• _PROVIDED ENTRIES_:
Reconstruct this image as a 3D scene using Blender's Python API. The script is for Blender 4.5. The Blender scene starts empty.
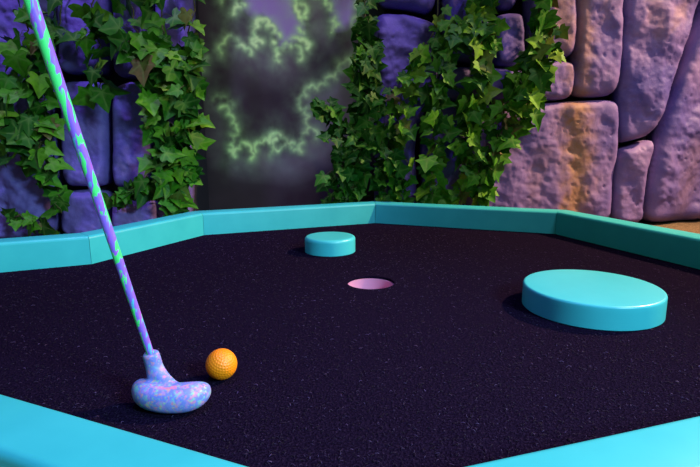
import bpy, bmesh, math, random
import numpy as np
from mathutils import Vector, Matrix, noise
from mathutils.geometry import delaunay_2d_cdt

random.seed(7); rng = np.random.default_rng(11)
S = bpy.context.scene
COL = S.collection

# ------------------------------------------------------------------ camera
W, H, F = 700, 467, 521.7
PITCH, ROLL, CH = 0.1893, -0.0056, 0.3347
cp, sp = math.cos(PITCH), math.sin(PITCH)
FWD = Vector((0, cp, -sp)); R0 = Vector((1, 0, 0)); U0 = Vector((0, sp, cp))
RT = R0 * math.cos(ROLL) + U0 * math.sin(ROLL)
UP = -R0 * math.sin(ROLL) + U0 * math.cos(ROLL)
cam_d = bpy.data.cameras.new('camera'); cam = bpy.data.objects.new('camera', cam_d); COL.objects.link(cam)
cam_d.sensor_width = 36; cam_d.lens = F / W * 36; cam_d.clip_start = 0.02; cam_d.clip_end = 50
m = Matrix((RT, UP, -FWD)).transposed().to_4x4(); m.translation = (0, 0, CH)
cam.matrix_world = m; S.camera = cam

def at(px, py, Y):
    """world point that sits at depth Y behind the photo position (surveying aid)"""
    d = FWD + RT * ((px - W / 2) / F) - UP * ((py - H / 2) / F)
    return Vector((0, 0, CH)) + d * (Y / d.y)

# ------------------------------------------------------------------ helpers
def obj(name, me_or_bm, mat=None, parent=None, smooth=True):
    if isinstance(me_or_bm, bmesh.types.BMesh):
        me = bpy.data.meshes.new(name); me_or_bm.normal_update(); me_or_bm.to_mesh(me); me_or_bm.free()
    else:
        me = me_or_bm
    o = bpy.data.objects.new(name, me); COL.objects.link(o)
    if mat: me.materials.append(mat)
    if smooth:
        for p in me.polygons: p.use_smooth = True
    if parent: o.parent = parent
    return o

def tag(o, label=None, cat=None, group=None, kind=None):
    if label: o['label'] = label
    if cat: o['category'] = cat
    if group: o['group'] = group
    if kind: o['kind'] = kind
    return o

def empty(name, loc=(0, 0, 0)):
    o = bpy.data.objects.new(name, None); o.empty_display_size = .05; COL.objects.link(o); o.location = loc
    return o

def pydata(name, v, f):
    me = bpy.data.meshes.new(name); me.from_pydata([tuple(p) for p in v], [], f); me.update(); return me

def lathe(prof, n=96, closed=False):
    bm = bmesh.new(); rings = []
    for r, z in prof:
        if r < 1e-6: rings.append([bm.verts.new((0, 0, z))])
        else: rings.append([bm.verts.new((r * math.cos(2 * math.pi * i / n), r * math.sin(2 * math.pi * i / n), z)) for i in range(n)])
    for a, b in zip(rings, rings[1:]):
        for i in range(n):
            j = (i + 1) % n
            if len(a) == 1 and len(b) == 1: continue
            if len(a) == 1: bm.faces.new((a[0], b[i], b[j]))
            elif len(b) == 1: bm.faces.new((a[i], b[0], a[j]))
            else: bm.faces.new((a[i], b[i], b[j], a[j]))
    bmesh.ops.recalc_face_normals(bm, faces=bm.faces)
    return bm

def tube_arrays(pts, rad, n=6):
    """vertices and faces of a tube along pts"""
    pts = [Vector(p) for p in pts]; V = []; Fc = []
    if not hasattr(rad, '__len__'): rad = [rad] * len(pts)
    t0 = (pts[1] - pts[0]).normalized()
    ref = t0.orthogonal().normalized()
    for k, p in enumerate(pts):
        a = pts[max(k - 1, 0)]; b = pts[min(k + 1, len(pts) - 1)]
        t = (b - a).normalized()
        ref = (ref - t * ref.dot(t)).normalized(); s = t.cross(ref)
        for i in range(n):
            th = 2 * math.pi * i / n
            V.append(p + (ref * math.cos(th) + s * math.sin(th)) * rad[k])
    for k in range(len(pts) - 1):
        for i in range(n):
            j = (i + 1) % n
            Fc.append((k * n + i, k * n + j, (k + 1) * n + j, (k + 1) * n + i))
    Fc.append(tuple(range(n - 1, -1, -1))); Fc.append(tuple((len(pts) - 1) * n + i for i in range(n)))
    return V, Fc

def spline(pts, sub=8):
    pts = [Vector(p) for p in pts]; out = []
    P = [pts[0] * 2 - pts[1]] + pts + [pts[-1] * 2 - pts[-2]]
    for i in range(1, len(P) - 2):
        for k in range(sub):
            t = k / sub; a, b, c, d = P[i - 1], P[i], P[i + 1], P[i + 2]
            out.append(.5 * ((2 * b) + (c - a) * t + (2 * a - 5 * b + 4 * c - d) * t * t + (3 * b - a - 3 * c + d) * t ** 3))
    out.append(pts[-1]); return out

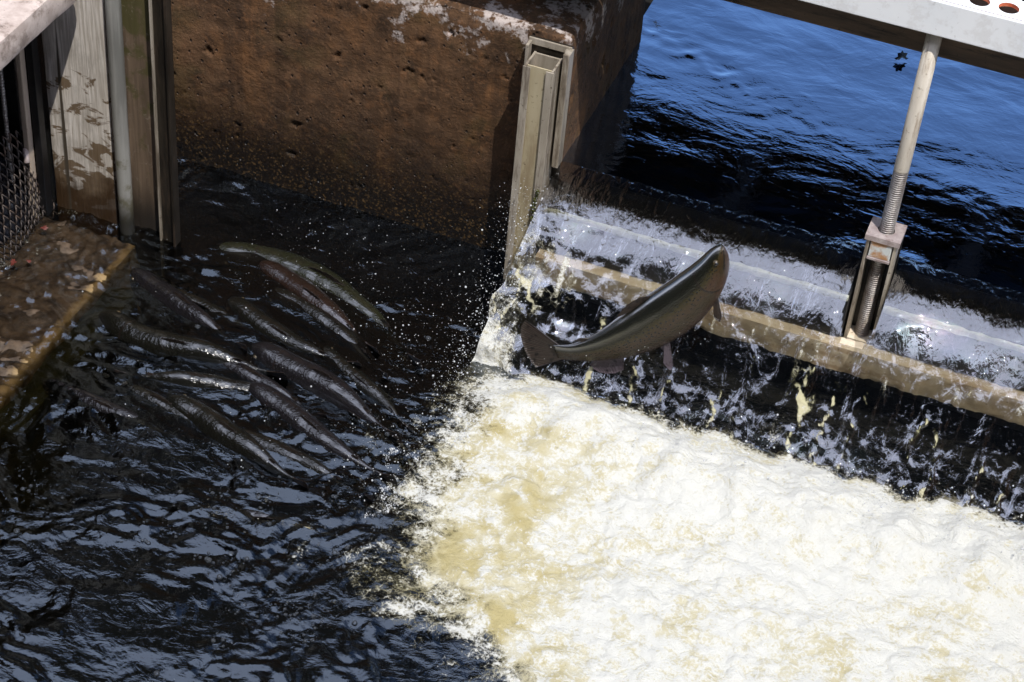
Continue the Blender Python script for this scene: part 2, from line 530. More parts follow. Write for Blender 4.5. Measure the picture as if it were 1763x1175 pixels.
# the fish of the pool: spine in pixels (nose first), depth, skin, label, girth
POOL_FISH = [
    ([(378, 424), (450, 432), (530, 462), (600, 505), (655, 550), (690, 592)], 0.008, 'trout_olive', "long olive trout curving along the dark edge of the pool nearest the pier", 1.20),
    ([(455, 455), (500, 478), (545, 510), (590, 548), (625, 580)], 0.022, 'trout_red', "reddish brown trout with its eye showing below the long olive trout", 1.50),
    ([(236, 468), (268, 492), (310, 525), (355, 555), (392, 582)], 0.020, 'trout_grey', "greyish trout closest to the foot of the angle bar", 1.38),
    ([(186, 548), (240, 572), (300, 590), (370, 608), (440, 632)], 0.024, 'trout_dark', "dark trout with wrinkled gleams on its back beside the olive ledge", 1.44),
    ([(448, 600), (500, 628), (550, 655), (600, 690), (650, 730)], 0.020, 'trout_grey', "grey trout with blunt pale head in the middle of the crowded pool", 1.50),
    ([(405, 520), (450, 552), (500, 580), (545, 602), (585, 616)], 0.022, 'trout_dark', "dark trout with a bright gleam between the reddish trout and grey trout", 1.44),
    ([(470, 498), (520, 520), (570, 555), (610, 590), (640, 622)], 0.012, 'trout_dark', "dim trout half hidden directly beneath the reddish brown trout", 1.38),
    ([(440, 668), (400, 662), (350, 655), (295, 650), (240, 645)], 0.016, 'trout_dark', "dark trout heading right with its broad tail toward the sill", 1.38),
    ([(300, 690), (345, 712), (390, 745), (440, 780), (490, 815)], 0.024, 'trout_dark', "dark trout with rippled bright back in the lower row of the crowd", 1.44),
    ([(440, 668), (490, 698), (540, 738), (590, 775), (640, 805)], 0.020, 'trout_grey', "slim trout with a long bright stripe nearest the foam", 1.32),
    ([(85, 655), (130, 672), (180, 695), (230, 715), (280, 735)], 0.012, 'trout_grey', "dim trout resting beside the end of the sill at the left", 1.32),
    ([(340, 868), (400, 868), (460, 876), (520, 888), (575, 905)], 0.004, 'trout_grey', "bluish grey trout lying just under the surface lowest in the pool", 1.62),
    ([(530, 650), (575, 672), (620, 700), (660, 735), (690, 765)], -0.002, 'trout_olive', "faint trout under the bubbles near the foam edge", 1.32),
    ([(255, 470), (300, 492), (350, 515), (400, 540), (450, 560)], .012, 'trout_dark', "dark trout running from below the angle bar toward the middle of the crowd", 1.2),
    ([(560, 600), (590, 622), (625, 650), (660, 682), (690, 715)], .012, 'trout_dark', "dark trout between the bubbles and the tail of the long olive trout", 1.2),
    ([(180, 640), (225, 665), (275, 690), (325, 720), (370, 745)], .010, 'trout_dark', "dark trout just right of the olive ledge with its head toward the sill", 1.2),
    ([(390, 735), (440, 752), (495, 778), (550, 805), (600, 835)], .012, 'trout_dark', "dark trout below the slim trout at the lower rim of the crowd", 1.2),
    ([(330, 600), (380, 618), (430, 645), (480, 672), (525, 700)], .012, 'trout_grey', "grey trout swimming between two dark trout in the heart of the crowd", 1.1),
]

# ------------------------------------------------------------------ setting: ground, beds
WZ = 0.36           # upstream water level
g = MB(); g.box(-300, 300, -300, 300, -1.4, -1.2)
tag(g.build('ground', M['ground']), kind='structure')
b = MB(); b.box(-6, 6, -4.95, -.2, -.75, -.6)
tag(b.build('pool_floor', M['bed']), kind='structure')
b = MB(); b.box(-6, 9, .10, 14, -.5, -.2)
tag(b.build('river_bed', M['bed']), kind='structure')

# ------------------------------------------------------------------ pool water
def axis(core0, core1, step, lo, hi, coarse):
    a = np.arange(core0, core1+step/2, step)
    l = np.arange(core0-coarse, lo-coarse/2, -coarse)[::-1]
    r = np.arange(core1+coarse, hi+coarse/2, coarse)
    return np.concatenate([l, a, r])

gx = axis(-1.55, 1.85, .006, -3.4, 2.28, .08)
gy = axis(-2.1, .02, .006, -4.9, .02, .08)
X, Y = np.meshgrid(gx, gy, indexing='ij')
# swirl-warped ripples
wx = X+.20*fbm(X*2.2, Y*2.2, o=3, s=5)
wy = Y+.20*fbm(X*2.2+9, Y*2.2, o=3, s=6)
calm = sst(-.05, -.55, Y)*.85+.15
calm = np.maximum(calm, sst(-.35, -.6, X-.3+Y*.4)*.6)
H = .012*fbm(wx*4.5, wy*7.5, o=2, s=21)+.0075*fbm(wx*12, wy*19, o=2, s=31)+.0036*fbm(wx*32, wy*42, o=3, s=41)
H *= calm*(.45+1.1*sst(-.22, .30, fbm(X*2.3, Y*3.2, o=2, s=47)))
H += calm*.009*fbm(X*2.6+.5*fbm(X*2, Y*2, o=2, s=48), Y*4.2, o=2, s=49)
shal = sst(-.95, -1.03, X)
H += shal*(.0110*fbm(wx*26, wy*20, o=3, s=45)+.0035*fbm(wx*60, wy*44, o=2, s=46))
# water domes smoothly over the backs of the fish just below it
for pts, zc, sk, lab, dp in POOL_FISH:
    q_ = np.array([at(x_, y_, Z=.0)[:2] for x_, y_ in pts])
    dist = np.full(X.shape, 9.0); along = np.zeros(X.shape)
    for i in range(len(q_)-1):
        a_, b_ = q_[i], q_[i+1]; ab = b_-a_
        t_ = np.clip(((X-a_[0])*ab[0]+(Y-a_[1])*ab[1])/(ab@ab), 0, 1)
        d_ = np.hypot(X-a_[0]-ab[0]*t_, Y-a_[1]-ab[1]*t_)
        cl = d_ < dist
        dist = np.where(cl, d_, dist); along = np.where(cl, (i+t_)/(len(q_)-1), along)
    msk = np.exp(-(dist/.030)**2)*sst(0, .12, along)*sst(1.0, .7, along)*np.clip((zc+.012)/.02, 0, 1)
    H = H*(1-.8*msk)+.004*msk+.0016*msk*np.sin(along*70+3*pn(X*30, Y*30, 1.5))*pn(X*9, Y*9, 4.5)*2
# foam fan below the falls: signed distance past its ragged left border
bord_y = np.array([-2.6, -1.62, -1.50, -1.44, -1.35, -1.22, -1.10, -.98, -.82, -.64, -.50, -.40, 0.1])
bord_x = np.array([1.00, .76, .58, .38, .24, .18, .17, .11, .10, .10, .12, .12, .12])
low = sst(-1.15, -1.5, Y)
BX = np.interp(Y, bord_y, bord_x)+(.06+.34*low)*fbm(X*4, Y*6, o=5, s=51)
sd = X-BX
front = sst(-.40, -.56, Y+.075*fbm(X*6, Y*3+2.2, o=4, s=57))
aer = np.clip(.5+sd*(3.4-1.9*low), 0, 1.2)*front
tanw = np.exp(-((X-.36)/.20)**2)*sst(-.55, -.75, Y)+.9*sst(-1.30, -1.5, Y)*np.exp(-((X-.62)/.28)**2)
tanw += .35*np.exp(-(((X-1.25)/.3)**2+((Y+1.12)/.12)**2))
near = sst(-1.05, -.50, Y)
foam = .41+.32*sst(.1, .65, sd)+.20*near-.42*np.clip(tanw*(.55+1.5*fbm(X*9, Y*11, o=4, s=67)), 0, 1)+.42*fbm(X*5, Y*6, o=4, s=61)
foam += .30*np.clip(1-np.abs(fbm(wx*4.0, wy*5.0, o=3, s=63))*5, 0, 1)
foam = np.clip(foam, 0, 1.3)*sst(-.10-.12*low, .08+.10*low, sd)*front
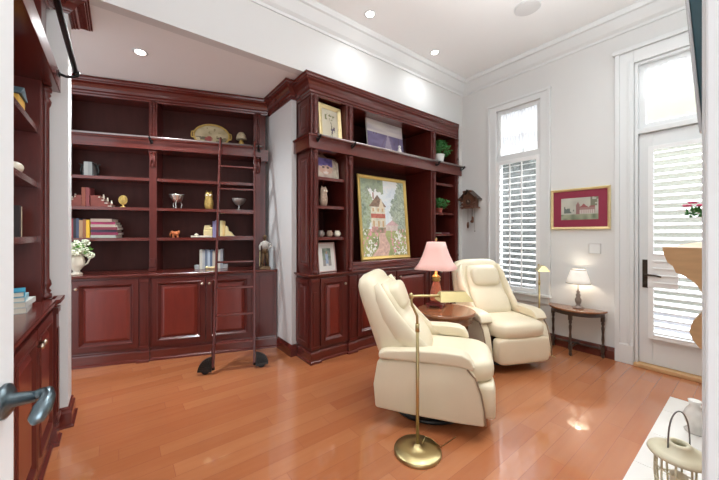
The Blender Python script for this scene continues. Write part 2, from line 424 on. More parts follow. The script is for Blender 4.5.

• _REQUIREMENT_: Repeat exactly, and only, the lines from the one containing "b = MB(); b.box(-6, 9, .10, 14, -.5, -.2)" through the one containing "return np.concatenate([l, a, r])", both included.

• _FULL SOLUTION_:
b = MB(); b.box(-6, 9, .10, 14, -.5, -.2)
tag(b.build('river_bed', M['bed']), kind='structure')

# ------------------------------------------------------------------ pool water
def axis(core0, core1, step, lo, hi, coarse):
    a = np.arange(core0, core1+step/2, step)
    l = np.arange(core0-coarse, lo-coarse/2, -coarse)[::-1]
    r = np.arange(core1+coarse, hi+coarse/2, coarse)
    return np.concatenate([l, a, r])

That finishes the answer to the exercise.